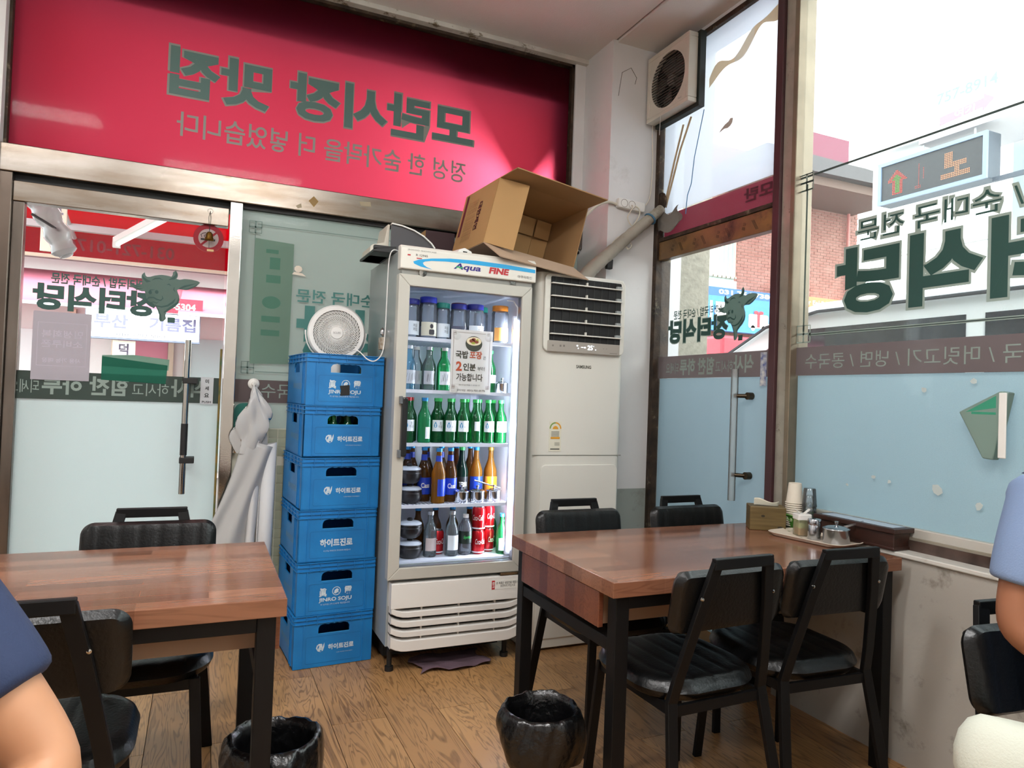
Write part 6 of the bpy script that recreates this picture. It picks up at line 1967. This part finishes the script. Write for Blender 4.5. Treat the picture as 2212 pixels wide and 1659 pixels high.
# local: x to the right as seen from the shop, y into the street
MB().box(-.43, .44, .02, .16, -.01, .33).build('cabinet', mat('led_cabinet', '#3a424c', .5), led, bevel=.004)
frame4(-.43, .44, -.01, .33, .028, .0, .02).build('bezel', mat('blue_grey_bezel', '#6f8196', .4), led)
MB().box(-.40, .41, .012, .019, .02, .30).build('screen', mat('led_screen_black', '#1c1f22', .5), led)
ar = [(-.31, .05), (-.31, .15), (-.36, .15), (-.27, .25), (-.17, .15), (-.22, .15), (-.22, .05)]
red = emitter('led_red', (1, .12, .08), 1.5)
grn = emitter('led_green', (.35, .8, .12), .9)
def inside(p, poly):
    c_ = False
    n_ = len(poly)
    for i in range(n_):
        a, b = poly[i], poly[(i + 1) % n_]
        if (a[1] > p[1]) != (b[1] > p[1]) and p[0] < (b[0] - a[0]) * (p[1] - a[1]) / (b[1] - a[1]) + a[0]:
            c_ = not c_
    return c_
inner = [(-.285, .065), (-.285, .165), (-.31, .17), (-.268, .215), (-.225, .17), (-.247, .165), (-.247, .065)]
dr_, dg_ = [], []
st_ = .013
nn_ = [(.13, .26, .19, .165), (.13, .175, .29, .145), (.20, .15, .24, .085), (.10, .095, .32, .06)]
dro = []
for i in range(60):
    for k in range(22):
        p = (-.39 + i * st_, .03 + k * st_)
        if inside(p, inner):
            dg_.append(disc(p[0], p[1], .0048, .0048, 6))
        elif inside(p, ar):
            dr_.append(disc(p[0], p[1], .0048, .0048, 6))
        elif any(a <= p[0] <= c_ and d_ <= p[1] <= b_2 for a, b_2, c_, d_ in nn_):
            dro.append(disc(p[0], p[1], .0048, .0048, 6))
        elif abs(p[0] + .075) < .007 and .06 < p[1] < .25 or abs(p[0] + .045 - .0) < .007 and .12 < p[1] < .21 or (-.11 < p[0] < -.06 and .05 < p[1] < .075):
            dr_.append(disc(p[0], p[1], .003, .003, 6))
tag(flat('red_dots', dr_, red, led, (0, .0105, 0), XA, ZA), kind='stuff')
tag(flat('green_dots', dg_, grn, led, (0, .0105, 0), XA, ZA), kind='stuff')
tag(flat('orange_dots', dro, emitter('led_orange', (1, .38, .2), 1.6), led, (0, .0105, 0), XA, ZA), kind='stuff')
for x in (-.1, .3):
    MB().tube([(x, .09, .33), (x, .09, .42)], .008, 6).build('hanger_rod', M_al, led)
MB().box(-.12, .75, .06, .62, .41, .45).build('hanger_beam', mat('pale_grey_beam', '#b9b5b6', .6), led)
MB().box(.44, .80, .07, .10, -.03, -.0).build('support_arm', mat('led_cabinet', '#3a424c', .5), led)
ph_ = thing('phone_number_sign', 'white board with blue phone number and red arrow above the LED sign', 'sign', (5.05, 3.4, 3.40), rot=(0, 0, R(-90)))
MB().box(-.95, .34, .02, .30, .0, 1.6).build('board', mat('bright_white_board', '#f4f4f2', .6), ph_)
text('sign_print', '757-8914', mat('pale_blue_print', '#6f97ae', .6), ph_, (.07, .0185, .265), XA, ZA, w=.45, h=.085, bold=.02)
flat('arrow_print', [[(-.13, .055), (.19, .085), (.19, .055), (.275, .125), (.20, .18), (.195, .15), (-.13, .12)]], mat('pale_red_print', '#d9707a', .6), ph_, (0, .0185, 0), XA, ZA)
text('arrow_print', '여기', M_white, ph_, (.06, .0175, .103), XA, ZA, w=.15, h=.06, bold=.02)
pl2 = thing('street_post', 'pale square steel post beside the LED sign', 'post', (5.75, 3.30, -.06))
MB().box(-.06, .06, -.05, .06, 0, 6.5).build('post_tube', mat('pale_steel_post', '#a9b4bd', .5), pl2, bevel=.005)
MB().box(.05, .5, -.25, -.12, 0, 6.5).build('grey_mesh_wall', mat('blue_grey_cladding', '#8398ac', .7, var=.3, vscale=20), pl2)

# ================================================================ PEOPLE
def skin_mesh(name, verts, edges, radii, material, parent, root=0, sub=2):
    me = bpy.data.meshes.new(name)
    me.from_pydata([tuple(v) for v in verts], edges, [])
    o = bpy.data.objects.new(name, me)
    C.objects.link(o)
    o.parent = parent
    md = o.modifiers.new('skin', 'SKIN')
    md.use_smooth_shade = True
    sv = me.skin_vertices
    if len(sv) == 0:
        bm = bmesh.new()
        bm.from_mesh(me)
        bm.verts.layers.skin.verify()
        bm.to_mesh(me)
        bm.free()
        sv = me.skin_vertices
    for i, r_ in enumerate(radii):
        sv[0].data[i].radius = r_ if isinstance(r_, tuple) else (r_, r_)
        sv[0].data[i].use_root = (i == root)
    s = o.modifiers.new('sub', 'SUBSURF')
    s.levels = sub
    s.render_levels = sub
    me.materials.append(material)
    return o
def chain(V_, E_, R_, start, pts):
    prev = start
    for p, r_ in pts:
        V_.append(Vector(p))
        R_.append(r_)
        i = len(V_) - 1
        if prev is not None:
            E_.append((prev, i))
        prev = i
    return prev
def hand(V_, E_, R_, wrist_i, wrist, d, side, down):
    """palm and five bent fingers; d = pointing direction, side = towards the thumb, down = palm side"""
    d, side, down = Vector(d).normalized(), Vector(side).normalized(), Vector(down).normalized()
    w = Vector(wrist)
    palm = chain(V_, E_, R_, wrist_i, [(w + d * .035, (.034, .018)), (w + d * .075, (.038, .016))])
    for k, (off, ln) in enumerate(((.028, .075), (.010, .085), (-.009, .078), (-.027, .060))):
        b = w + d * .085 + side * off
        chain(V_, E_, R_, palm, [(b, .0095), (b + d * ln * .5 + down * .008, .0085), (b + d * ln * .8 + down * .028, .0080), (b + d * ln * .86 + down * .05, .0065)])
    b = w + d * .03 + side * .034
    chain(V_, E_, R_, palm - 1, [(b, .012), (b + d * .03 + side * .022 + down * .01, .0105), (b + d * .058 + side * .026 + down * .022, .008)])
def person(label, origin, rz, shirt, trousers, skin, hair, arms, legs, lean=(0, 0)):
    """local frame: facing -y, origin on the floor under the pelvis"""
    t = thing('person', label, 'person', origin, rz, None)
    V_, E_, R_ = [], [], []
    pel = chain(V_, E_, R_, None, [((0, .02, .52), (.13, .10))])
    sp = chain(V_, E_, R_, pel, [((0, .04, .66), (.125, .10)), ((0, .05, .82), (.135, .105)), ((0, .05, .98), (.15, .105)), ((0, .045, 1.085), (.105, .075)), ((0, .032, 1.15), (.058, .058)), ((0, .018, 1.205), (.055, .056)), ((0, -.012, 1.262), (.062, .078)), ((0, -.014, 1.315), (.078, .098)), ((0, -.008, 1.375), (.084, .104)), ((0, .0, 1.435), (.066, .082)), ((0, .004, 1.462), (.03, .04))])
    chest = pel + 3
    for s, (sh_, el_, wr_, hd_, th_, dn_) in arms.items():
        sidx = 1 if s == 'l' else -1
        e = chain(V_, E_, R_, chest, [(sh_, .058), (Vector(sh_).lerp(Vector(el_), .5), .048), (el_, .042), (Vector(el_).lerp(Vector(wr_), .35), .042), (wr_, .027)])
        hand(V_, E_, R_, e, wr_, hd_, th_, dn_)
    for s, (hip, kn, an, toe) in legs.items():
        chain(V_, E_, R_, pel, [(hip, .085), (kn, .058), (Vector(kn).lerp(Vector(an), .35), .052), (an, .036), (toe, .034)])
    skin_mesh('body', V_, E_, R_, skin, t, pel)
    # shirt with short sleeves
    V_, E_, R_ = [], [], []
    p0 = chain(V_, E_, R_, None, [((0, .03, .50), (.155, .125)), ((0, .04, .66), (.148, .122)), ((0, .05, .82), (.155, .125)), ((0, .05, .96), (.165, .125)), ((0, .046, 1.06), (.15, .105)), ((0, .038, 1.115), (.105, .085)), ((0, .034, 1.150), (.076, .076))])
    for s, (sh_, el_, wr_, hd_, th_, dn_) in arms.items():
        chain(V_, E_, R_, 4, [(sh_, .074), (Vector(sh_).lerp(Vector(el_), .35), .070), (Vector(sh_).lerp(Vector(el_), .66), .066), (Vector(sh_).lerp(Vector(el_), .68), .060)])
    so = skin_mesh('shirt', V_, E_, R_, shirt, t, 0)
    # trousers
    V_, E_, R_ = [], [], []
    chain(V_, E_, R_, None, [((0, .03, .58), (.14, .12)), ((0, .02, .51), (.145, .125))])
    for s, (hip, kn, an, toe) in legs.items():
        chain(V_, E_, R_, 1, [(hip, .105), (Vector(hip).lerp(Vector(kn), .5), .092), (kn, .079), (Vector(kn).lerp(Vector(an), .4), .070), (Vector(kn).lerp(Vector(an), .88), .052)])
    skin_mesh('trousers', V_, E_, R_, trousers, t, 1)
    # shoes
    for s, (hip, kn, an, toe) in legs.items():
        a, b = Vector(an), Vector(toe)
        skin_mesh('shoe', [a + Vector((0, .03, -.035)), a.lerp(b, .5) + Vector((0, 0, -.02)), b + Vector((0, -.03, -.005))], [(0, 1), (1, 2)], [(.042, .045), (.045, .042), (.038, .026)], mat('dark_shoe', '#2a2724', .6), t)
    # head details
    def hairf(a, b):
        th = 2 * PI * a
        ph = b * PI * .56
        k = 1.0 if math.sin(th) > -.35 else (1.0 if ph < .95 else .0)
        ph = min(ph, .95) if math.sin(th) < -.35 else ph
        return (.086 * math.sin(ph) * math.cos(th), .002 + .104 * math.sin(ph) * math.sin(th), 1.368 + .106 * math.cos(ph))
    MB().grid(hairf, 32, 12, wrap=True).build('hair', hair, t, solid=.008)
    for sx in (-1, 1):
        MB().lathe([(0, -.007), (.009, -.005), (.011, 0), (.009, .005), (0, .007)], 12, (sx * .029, -.083, 1.350)).build('eye', mat('eye_white', '#dcd8d2', .3), t)
        MB().lathe([(0, -.003), (.005, -.002), (.0055, .002)], 10, (sx * .029, -.0945, 1.350), 'y').build('iris', mat('dark_iris', '#1f1712', .2), t)
        MB().lathe([(0, -.03), (.010, -.026), (.014, 0), (.012, .022), (0, .03)], 12, (sx * .076, .008, 1.335)).build('ear', skin, t)
    skin_mesh('nose', [(0, -.086, 1.360), (0, -.100, 1.325), (0, -.095, 1.313)], [(0, 1), (1, 2)], [.008, .012, .012], skin, t)
    MB().tube([(-.022, -.082, 1.278), (0, -.090, 1.280), (.022, -.082, 1.278)], [.003, .006, .003], 8).build('mouth', mat('lip_brown', '#8a4d42', .5), t)
    return t
SK1 = mat('tanned_skin', '#8d5d43', .5, var=.08, vscale=12, spec=.35)
SK2 = mat('light_skin', '#b07f5e', .5, var=.08, vscale=14, spec=.35)
HAIR = mat('short_black_hair', '#191614', .6, bump=.4, bscale=200)
# man at the right edge: grey-blue T-shirt, pale trousers, one leg crossed
MAN1 = person('man in grey-blue T-shirt and pale trousers at the right edge', (1.735, .775, 0), R(-8),
       mat('grey_blue_cotton', '#6f83a3', .85, bump=.15, bscale=300), mat('pale_khaki_cotton', '#b3b5a8', .85, bump=.2, bscale=250), SK1, HAIR,
       {'r': ((-.185, .045, 1.09), (-.245, .055, .84), (-.12, -.16, .72), (.6, -.6, -.35), (.5, .5, .3), (-.2, -.2, -1)),
        'l': ((.185, .045, 1.09), (.25, .02, .84), (.15, -.19, .70), (-.3, -.9, -.3), (-.9, .2, .2), (0, -.2, -1))},
       {'r': ((-.09, -.02, .53), (-.48, -.06, .668), (-.06, -.33, .60), (.05, -.42, .59)),
        'l': ((.09, -.02, .53), (.12, -.43, .50), (.10, -.42, .10), (.10, -.56, .055))})
MAN2 = person('man in navy T-shirt at the lower left edge', (-.50, .96, 0), R(6),
       mat('navy_cotton', '#1f2c4a', .85, bump=.15, bscale=300), mat('dark_grey_trousers', '#3a3b3f', .85), SK2, HAIR,
       {'l': ((.185, .03, 1.07), (.365, -.07, .815), (.14, -.31, .76), (-.6, -.7, -.1), (-.6, .6, .2), (0, -.1, -1)),
        'r': ((-.185, .03, 1.09), (-.27, -.02, .84), (-.16, -.26, .76), (.2, -.9, -.1), (.9, .1, .2), (0, -.1, -1))},
       {'r': ((-.09, -.02, .53), (-.12, -.43, .50), (-.11, -.42, .10), (-.11, -.56, .055)),
        'l': ((.09, -.02, .53), (.12, -.43, .50), (.11, -.42, .10), (.11, -.56, .055))})

# ================================================================ prints, knobs and screws belong to the part that carries them
CARRY = {'label_print': ('label',), 'label_drop': ('label',), 'branch_print': ('label',), 'portrait_print': ('label',), 'can_print': ('can_body',), 'bottom_band': ('can_body',),
         'knob': ('lid',), 'lid_knob': ('lid',), 'crate_print': ('front_wall',), 'crate_emblem': ('front_wall',), 'crate_emblem_cut': ('front_wall',), 'panel_line': ('front_wall',), 'handle_lip': ('front_wall',), 'black_tape': ('front_wall',),
         'side_print': ('side_wall', 'side_panel'), 'side_stripe': ('side_panel',), 'screw': ('rear_leg',), 'hub_print': ('hub_cap',), 'tilt_knob': ('bracket',),
         'poster_print': ('sheet',), 'poster_border': ('sheet',), 'bowl_print': ('sheet',), 'soup_print': ('sheet',), 'meat_print': ('sheet',), 'herb_print': ('sheet',),
         'sign_print': ('sign_face', 'sign_header', 'sign_box', 'sign_panel', 'sign_board', 'board'), 'arrow_print': ('board',), 'valance_print': ('valance',), 'valance_painted_light': ('valance',),
         'truck_pictogram': ('sign_box',), 'truck_ribbon': ('sign_box',), 'leaf_print': ('tray_body',), 'glass_print': ('glass_wall',), 'iris': ('eye',), 'window_bar': ('window_glazing',), 'cutout_mark': ('basket_body',),
         'red_dots': ('screen',), 'green_dots': ('screen',), 'orange_dots': ('screen',), 'knot_mark': ('box_body',), 'maker_print': ('face_plate',)}
def base(n):
    return n.split('.')[0]
def mid(o):
    v = [Vector(c) for c in o.bound_box]
    return sum(v, Vector()) / 8 + o.location
for top in [o for o in sc.objects if o.parent is None and o.children]:
    kids = list(top.children)
    for k in kids:
        want = CARRY.get(base(k.name))
        if not want or k.children:
            continue
        cand = [q for q in kids if q is not k and base(q.name) in want and q.parent is top and q.rotation_euler[:] == (0, 0, 0)]
        if not cand:
            continue
        q = min(cand, key=lambda c_: (mid(c_) - mid(k)).length)
        k.parent = q
        k.location = k.location - q.location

----

EXERCISE
Go through the material and copy out every line with "that" in it.

REPLY
Write part 6 of the bpy script that recreates this picture. It picks up at line 1967. This part finishes the script. Write for Blender 4.5. Treat the picture as 2212 pixels wide and 1659 pixels high.
# ================================================================ prints, knobs and screws belong to the part that carries them